My time in Savannah was different from last year when I lived between Pinkie Masters, #3 dive bar in the south with its raucous sidewalk revelers, and the soaring spires of St John the Baptist Cathedral with its jubilant and punctual but jangly bells.

Changing to a little apartment on Abercorn was quiet for the most part aside from a heavy-footed fellow on the floor above. The ten thouand souls buried across the street at the historic Colonial Cemetery were well-behaved despite the various ghost tours that peer through the fence in the evenings talking up spooky tales that earn this city a spot on the most haunted list on a regular basis.

Around 600 tombstones remain but thousands more were laid to rest after suffering the ravages of yellow fever, frenzied duels and general misfortune from the mid 1700's until just before the Civil War when it closed down. Yet with all this potential for paranormal sightings I found myself haunted by another soul, an uneasy one but still alive.

Keeping my dog at this apartment saw me heading out 6 times everyday from dawn to dusk and then dark for his walks. We quickly found favorite routes with lovely gardens for me and patches of public grass for him. We would stroll through a few squares, hit a couple quiet of lanes and then double back through the cemetery and home.

Everyday unless it was raining I would see him sitting on the same bench facing south. He wears a heavy green Army jacket and keeps a black knitted scarf over his mouth. The rest of his face resembles a dark, shiny walnut burl.

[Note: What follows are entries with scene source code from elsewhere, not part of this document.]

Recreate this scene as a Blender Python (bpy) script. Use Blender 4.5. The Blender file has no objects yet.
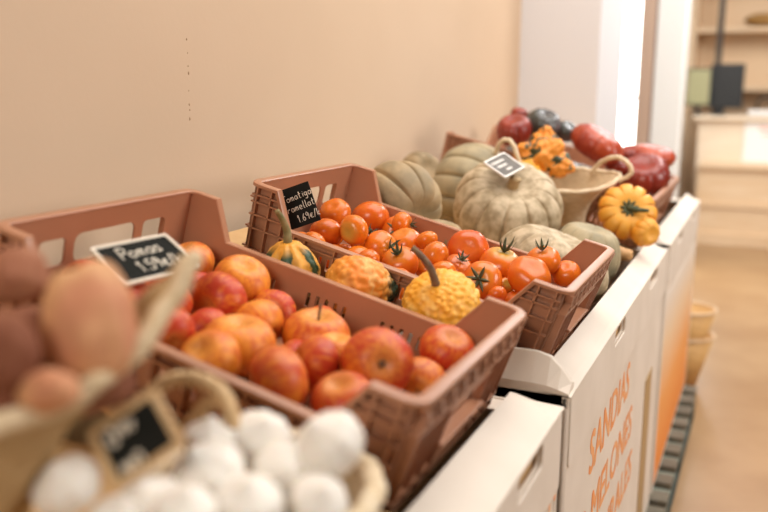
import bpy, bmesh, math, random
from mathutils import Vector, Matrix, noise

random.seed(11)
C = bpy.context.scene.collection
CAM_LOC = (0.9412, -0.7754, 0.3718)
CAM_RIGHT = (0.9109, 0.4127, 0.0038)
CAM_UP = (-0.0850, 0.1784, 0.9803)
CAM_FORWARD = (-0.4038, 0.8932, -0.1976)
FOCAL_PX = 845.61
TILT = 0.24562
TOMATO_ORIGIN = (0.0347, 0.5472, 0.0012)
PI = math.pi
VC = Vector(CAM_LOC)
SX = Vector((math.cos(TILT), 0, -math.sin(TILT)))     # down the sloping display, from the wall to the aisle
SN = Vector((math.sin(TILT), 0, math.cos(TILT)))      # square to the sloping display
RT = Matrix.Rotation(TILT, 4, 'Y')


def sl(u, y, w):
    return SX * u + Vector((0, y, 0)) + SN * w


# ------------------------------------------------------------------ materials
def mat(name, col, rough=.55, col2=None, scale=8.0, lo=.35, hi=.65, bump=0.0, bscale=60.0, spec=.5, sss=0.0, detail=4.0, stretch=(1, 1, 1), coat=0.0):
    m = bpy.data.materials.new(name); m.use_nodes = True
    nt = m.node_tree; b = nt.nodes['Principled BSDF']
    b.inputs['Base Color'].default_value = (*col, 1)
    b.inputs['Roughness'].default_value = rough
    b.inputs['Specular IOR Level'].default_value = spec
    if coat: b.inputs['Coat Weight'].default_value = coat; b.inputs['Coat Roughness'].default_value = .15
    if sss:
        b.inputs['Subsurface Weight'].default_value = sss
        b.inputs['Subsurface Radius'].default_value = (.01, .004, .002); b.inputs['Subsurface Scale'].default_value = 1.0
    tc = nt.nodes.new('ShaderNodeTexCoord')
    mp = nt.nodes.new('ShaderNodeMapping'); mp.inputs['Scale'].default_value = stretch
    nt.links.new(tc.outputs['Object'], mp.inputs['Vector'])
    if col2:
        n = nt.nodes.new('ShaderNodeTexNoise'); n.inputs['Scale'].default_value = scale; n.inputs['Detail'].default_value = detail
        nt.links.new(mp.outputs['Vector'], n.inputs['Vector'])
        r = nt.nodes.new('ShaderNodeMapRange'); r.inputs['From Min'].default_value = lo; r.inputs['From Max'].default_value = hi
        nt.links.new(n.outputs['Fac'], r.inputs['Value'])
        mx = nt.nodes.new('ShaderNodeMix'); mx.data_type = 'RGBA'
        mx.inputs[6].default_value = (*col, 1); mx.inputs[7].default_value = (*col2, 1)
        nt.links.new(r.outputs['Result'], mx.inputs[0]); nt.links.new(mx.outputs[2], b.inputs['Base Color'])
    if bump:
        n2 = nt.nodes.new('ShaderNodeTexNoise'); n2.inputs['Scale'].default_value = bscale; n2.inputs['Detail'].default_value = 3
        nt.links.new(mp.outputs['Vector'], n2.inputs['Vector'])
        bp = nt.nodes.new('ShaderNodeBump'); bp.inputs['Strength'].default_value = bump; bp.inputs['Distance'].default_value = .004
        nt.links.new(n2.outputs['Fac'], bp.inputs['Height']); nt.links.new(bp.outputs['Normal'], b.inputs['Normal'])
    return m


def add_mix(nt, fac, a, b):
    mx = nt.nodes.new('ShaderNodeMix'); mx.data_type = 'RGBA'
    for sock, v in ((mx.inputs[0], fac), (mx.inputs[6], a), (mx.inputs[7], b)):
        if isinstance(v, (tuple, list)): sock.default_value = (*v, 1)
        elif isinstance(v, (float, int)): sock.default_value = v
        else: nt.links.new(v, sock)
    return mx.outputs[2]


def math_node(nt, op, *vals, clamp=False):
    n = nt.nodes.new('ShaderNodeMath'); n.operation = op; n.use_clamp = clamp
    for i, v in enumerate(vals):
        if isinstance(v, (float, int)): n.inputs[i].default_value = v
        else: nt.links.new(v, n.inputs[i])
    return n.outputs[0]


def apple_material():
    # each apple's object colour: red channel = how red it is
    m = bpy.data.materials.new('apple_skin'); m.use_nodes = True
    nt = m.node_tree; b = nt.nodes['Principled BSDF']
    oi = nt.nodes.new('ShaderNodeObjectInfo'); sep = nt.nodes.new('ShaderNodeSeparateColor')
    nt.links.new(oi.outputs['Color'], sep.inputs[0])
    tc = nt.nodes.new('ShaderNodeTexCoord')
    nz = nt.nodes.new('ShaderNodeVectorMath'); nz.operation = 'NORMALIZE'; nt.links.new(tc.outputs['Object'], nz.inputs[0])
    mp = nt.nodes.new('ShaderNodeMapping'); mp.inputs['Scale'].default_value = (1, 1, .18); nt.links.new(nz.outputs[0], mp.inputs['Vector'])
    ofs = nt.nodes.new('ShaderNodeVectorMath'); ofs.operation = 'ADD'; nt.links.new(mp.outputs[0], ofs.inputs[0])
    rnd = math_node(nt, 'MULTIPLY', oi.outputs['Random'], 40.0); cmb = nt.nodes.new('ShaderNodeCombineXYZ')
    nt.links.new(rnd, cmb.inputs[0]); nt.links.new(rnd, cmb.inputs[1]); nt.links.new(cmb.outputs[0], ofs.inputs[1])
    st = nt.nodes.new('ShaderNodeTexNoise'); st.inputs['Scale'].default_value = 7; st.inputs['Detail'].default_value = 3
    nt.links.new(ofs.outputs[0], st.inputs['Vector'])
    bl = nt.nodes.new('ShaderNodeTexNoise'); bl.inputs['Scale'].default_value = 1.1; bl.inputs['Detail'].default_value = 1
    o2 = nt.nodes.new('ShaderNodeVectorMath'); o2.operation = 'ADD'; nt.links.new(nz.outputs[0], o2.inputs[0]); nt.links.new(cmb.outputs[0], o2.inputs[1])
    nt.links.new(o2.outputs[0], bl.inputs['Vector'])
    f = math_node(nt, 'ADD', math_node(nt, 'MULTIPLY', math_node(nt, 'SUBTRACT', bl.outputs['Fac'], .5), 1.1), math_node(nt, 'MULTIPLY', math_node(nt, 'SUBTRACT', st.outputs['Fac'], .5), 2.0))
    f = math_node(nt, 'ADD', f, math_node(nt, 'ADD', sep.outputs[0], .22), clamp=True)
    col = add_mix(nt, f, (.80, .275, .026), (.51, .045, .013))
    # pale yellow flush in the dimples
    ax = nt.nodes.new('ShaderNodeSeparateXYZ'); nt.links.new(nz.outputs[0], ax.inputs[0])
    pole = nt.nodes.new('ShaderNodeMapRange'); pole.inputs['From Min'].default_value = .70; pole.inputs['From Max'].default_value = .98
    nt.links.new(math_node(nt, 'ABSOLUTE', ax.outputs[2]), pole.inputs['Value'])
    col = add_mix(nt, math_node(nt, 'MULTIPLY', pole.outputs[0], .45), col, (.80, .44, .10))
    nt.links.new(col, b.inputs['Base Color'])
    b.inputs['Roughness'].default_value = .42; b.inputs['Specular IOR Level'].default_value = .4
    b.inputs['Subsurface Weight'].default_value = .02; b.inputs['Subsurface Radius'].default_value = (.012, .004, .002); b.inputs['Subsurface Scale'].default_value = 1
    return m


def tomato_material():
    # object colour: red = depth of ripeness, green = unripe shoulders
    m = bpy.data.materials.new('tomato_skin'); m.use_nodes = True
    nt = m.node_tree; b = nt.nodes['Principled BSDF']
    oi = nt.nodes.new('ShaderNodeObjectInfo'); sep = nt.nodes.new('ShaderNodeSeparateColor')
    nt.links.new(oi.outputs['Color'], sep.inputs[0])
    tc = nt.nodes.new('ShaderNodeTexCoord')
    nz = nt.nodes.new('ShaderNodeVectorMath'); nz.operation = 'NORMALIZE'; nt.links.new(tc.outputs['Object'], nz.inputs[0])
    n = nt.nodes.new('ShaderNodeTexNoise'); n.inputs['Scale'].default_value = 2.0
    nt.links.new(nz.outputs[0], n.inputs['Vector'])
    f = math_node(nt, 'ADD', math_node(nt, 'MULTIPLY', math_node(nt, 'SUBTRACT', n.outputs['Fac'], .5), .9), sep.outputs[0], clamp=True)
    col = add_mix(nt, f, (.76, .20, .012), (.62, .08, .008))
    ax = nt.nodes.new('ShaderNodeSeparateXYZ'); nt.links.new(nz.outputs[0], ax.inputs[0])
    sh = nt.nodes.new('ShaderNodeMapRange'); sh.inputs['From Min'].default_value = .55; sh.inputs['From Max'].default_value = 1.0
    nt.links.new(ax.outputs[2], sh.inputs['Value'])
    col = add_mix(nt, math_node(nt, 'MULTIPLY', sh.outputs[0], sep.outputs[1]), col, (.55, .42, .08))
    nt.links.new(col, b.inputs['Base Color'])
    b.inputs['Roughness'].default_value = .26; b.inputs['Specular IOR Level'].default_value = .5
    b.inputs['Subsurface Weight'].default_value = .0; b.inputs['Subsurface Radius'].default_value = (.012, .003, .001); b.inputs['Subsurface Scale'].default_value = 1
    return m


def axis_material(name, stops, rough=.6, noise_amt=.3, scale=3.0, angular=0, green=(.03, .06, .02), zcoord=True):
    # colour bands from the stem end (z=+1) to the blossom end, plus optional long stripes around the axis
    m = bpy.data.materials.new(name); m.use_nodes = True
    nt = m.node_tree; b = nt.nodes['Principled BSDF']; b.inputs['Roughness'].default_value = rough
    tc = nt.nodes.new('ShaderNodeTexCoord')
    ax = nt.nodes.new('ShaderNodeSeparateXYZ'); nt.links.new(tc.outputs['Generated'], ax.inputs[0])
    n = nt.nodes.new('ShaderNodeTexNoise'); n.inputs['Scale'].default_value = scale * 20; n.inputs['Detail'].default_value = 4
    nt.links.new(tc.outputs['Object'], n.inputs['Vector'])
    v = math_node(nt, 'ADD', ax.outputs[2], math_node(nt, 'MULTIPLY', math_node(nt, 'SUBTRACT', n.outputs['Fac'], .5), noise_amt), clamp=True)
    cr = nt.nodes.new('ShaderNodeValToRGB')
    el = cr.color_ramp.elements
    while len(el) < len(stops): el.new(.5)
    for e, (p, c) in zip(el, stops): e.position = p; e.color = (*c, 1)
    nt.links.new(v, cr.inputs['Fac'])
    out = cr.outputs['Color']
    if angular:
        so = nt.nodes.new('ShaderNodeSeparateXYZ'); nt.links.new(tc.outputs['Object'], so.inputs[0])
        ang = math_node(nt, 'ARCTAN2', so.outputs[1], so.outputs[0])
        s = math_node(nt, 'SINE', math_node(nt, 'MULTIPLY', ang, float(angular)))
        s = math_node(nt, 'ADD', s, math_node(nt, 'MULTIPLY', math_node(nt, 'SUBTRACT', n.outputs['Fac'], .5), 3.0))
        g = nt.nodes.new('ShaderNodeMapRange'); g.inputs['From Min'].default_value = .0; g.inputs['From Max'].default_value = .25
        nt.links.new(s, g.inputs['Value'])
        low = nt.nodes.new('ShaderNodeMapRange'); low.inputs['From Min'].default_value = .97; low.inputs['From Max'].default_value = .8
        nt.links.new(ax.outputs[2], low.inputs['Value'])
        out = add_mix(nt, math_node(nt, 'MULTIPLY', g.outputs[0], low.outputs[0]), out, green)
    nt.links.new(out, b.inputs['Base Color'])
    return m


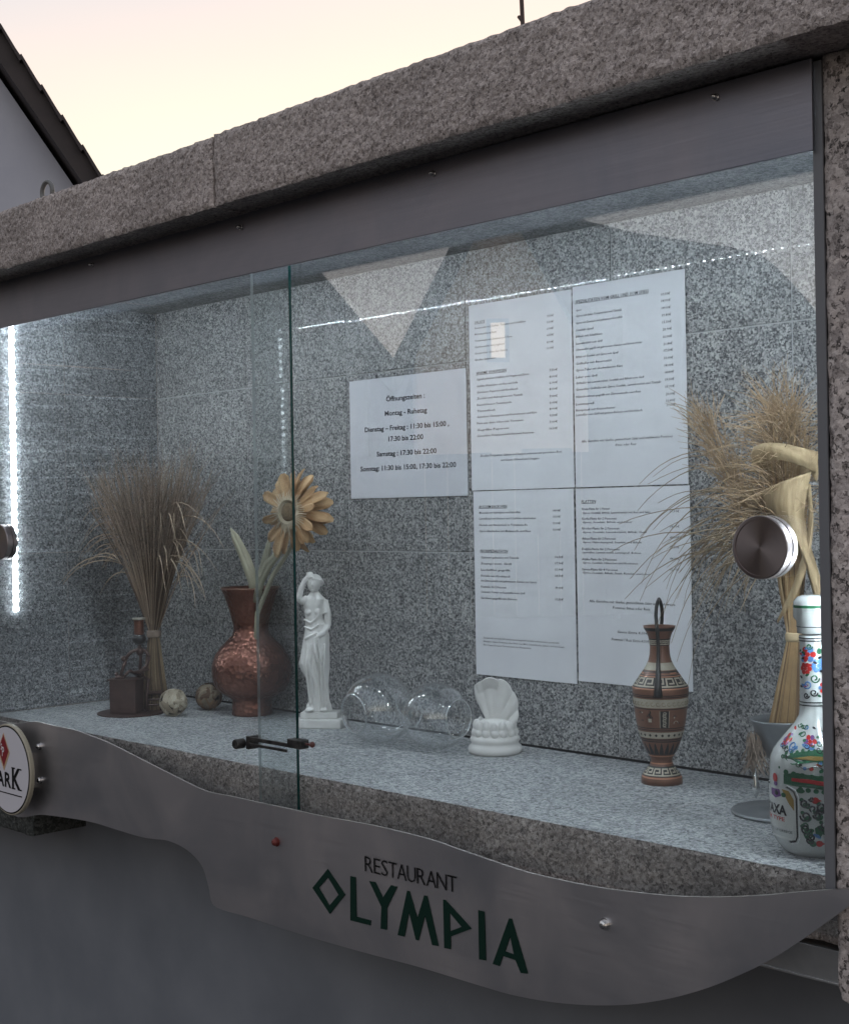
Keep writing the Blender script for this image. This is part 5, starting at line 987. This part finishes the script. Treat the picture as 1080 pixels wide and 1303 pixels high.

I talk about him in present tense because I know at this very moment he is probably there on that bench.

He sits upright and statue-like, and somewhat dignified in sleep for the better part of the day. Other times he rocks in place. Those few times he leaves this spot you see that the bench seat is polished from his presence, a burnished circle he has worn into the wood.

When it rains he sits at the covered bus stop by the cathedral. When the wind blows he switches to the other side of the street by the breakfast cafe. At night he goes one more block, startling me the first time I see his shadowy figure curled behind the plexiglass as I hurry past.

Dog or not, I walk miles in Savannah all through the Historic District, through Forsyth Park, down the city's spine on Bull Street, zigzagging through the squares on my way to coffee shops to write or larking around with my daughter, but this new dog routine made me much more aware of the characters and forgotten folks of this pretty city that Lady Astor of England famously called "a beautiful woman with a dirty face".

For all I go on about Savannah I am keenly aware that just beyond the boundaries of the historic district the Disneyland-like cobbled streets and gaslit facades fade into a misery of gangs and crumbling buldings and housing projects. The number of transients, mentally ill and the desperate populating the parks has increased. I find the back and forth from blight to beautiful within blocks disconcerting and frustrating. That tenuous safety I felt before is shakier.

Feeling powerless you can try to vote, volunteer and donate it away and still it continues, everywhere.

There's a group of kind people that wander through Savannah's parks with a red wagon bringing food and other items to the homeless and aimless. I know that's how "my" homeless guy eats. I considered leaving food at the bench.

I would have felt like a pathetic do-gooder trying to engage him in conversation. I felt he deserved his privacy.

Is it enough I now think about him everyday?